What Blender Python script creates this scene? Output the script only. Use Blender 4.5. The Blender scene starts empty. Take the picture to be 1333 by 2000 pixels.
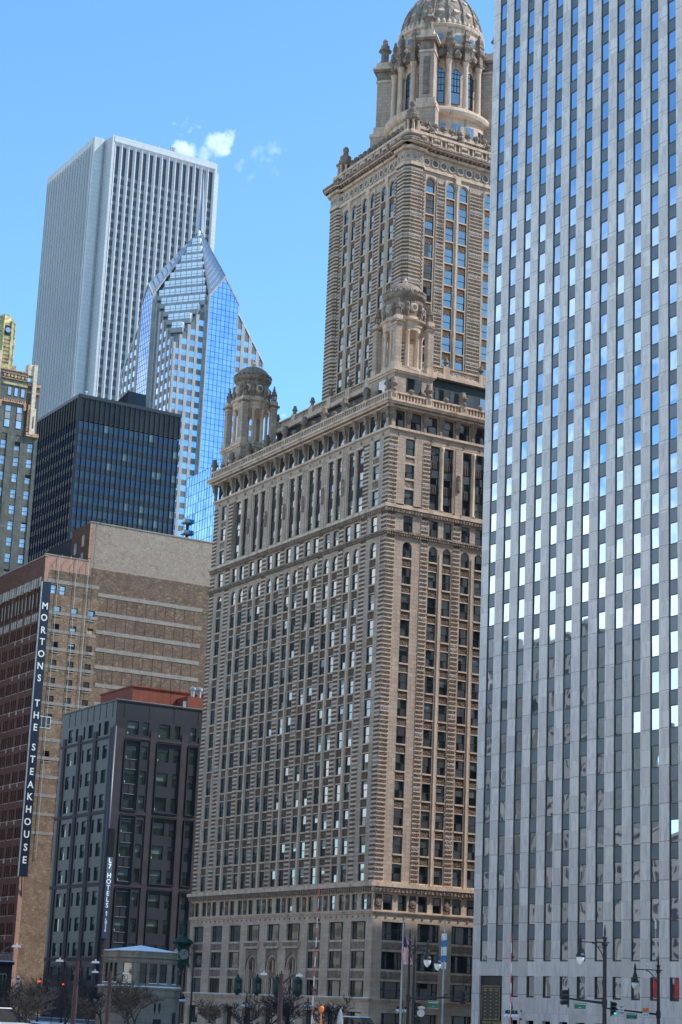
import bpy, math, random
from mathutils import Vector, Matrix
R = random.Random(7)
C = bpy.context.scene.collection
sc = bpy.context.scene
rad = math.radians
# ---------------- camera ----------------
CAM = Vector((0, 0, 3.2))
def make_camera():
    yaw, pitch, roll = rad(120.14612), rad(14.55814), rad(2.41112)
    F = Vector((math.sin(yaw), math.cos(yaw), 0)); Rt = Vector((math.cos(yaw), -math.sin(yaw), 0)); Z = Vector((0, 0, 1))
    fw = F*math.cos(pitch)+Z*math.sin(pitch); up = -F*math.sin(pitch)+Z*math.cos(pitch)
    cx = Rt*math.cos(roll)+up*math.sin(roll); cy = -Rt*math.sin(roll)+up*math.cos(roll)
    cd = bpy.data.cameras.new('camera'); o = bpy.data.objects.new('camera', cd); C.objects.link(o)
    cd.sensor_fit = 'VERTICAL'; cd.sensor_height = 36.0; cd.lens = 36*3748.905/2000
    cd.clip_start = 0.5; cd.clip_end = 30000
    m = Matrix((cx, cy, -fw)).transposed().to_4x4(); m.translation = CAM
    o.matrix_world = m
    sc.camera = o
make_camera()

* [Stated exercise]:
Every line above should be returned exactly; the pictures stay out.

* [Result]:
What Blender Python script creates this scene? Output the script only. Use Blender 4.5. The Blender scene starts empty. Take the picture to be 1333 by 2000 pixels.
import bpy, math, random
from mathutils import Vector, Matrix
R = random.Random(7)
C = bpy.context.scene.collection
sc = bpy.context.scene
rad = math.radians
# ---------------- camera ----------------
CAM = Vector((0, 0, 3.2))
def make_camera():
    yaw, pitch, roll = rad(120.14612), rad(14.55814), rad(2.41112)
    F = Vector((math.sin(yaw), math.cos(yaw), 0)); Rt = Vector((math.cos(yaw), -math.sin(yaw), 0)); Z = Vector((0, 0, 1))
    fw = F*math.cos(pitch)+Z*math.sin(pitch); up = -F*math.sin(pitch)+Z*math.cos(pitch)
    cx = Rt*math.cos(roll)+up*math.sin(roll); cy = -Rt*math.sin(roll)+up*math.cos(roll)
    cd = bpy.data.cameras.new('camera'); o = bpy.data.objects.new('camera', cd); C.objects.link(o)
    cd.sensor_fit = 'VERTICAL'; cd.sensor_height = 36.0; cd.lens = 36*3748.905/2000
    cd.clip_start = 0.5; cd.clip_end = 30000
    m = Matrix((cx, cy, -fw)).transposed().to_4x4(); m.translation = CAM
    o.matrix_world = m
    sc.camera = o
make_camera()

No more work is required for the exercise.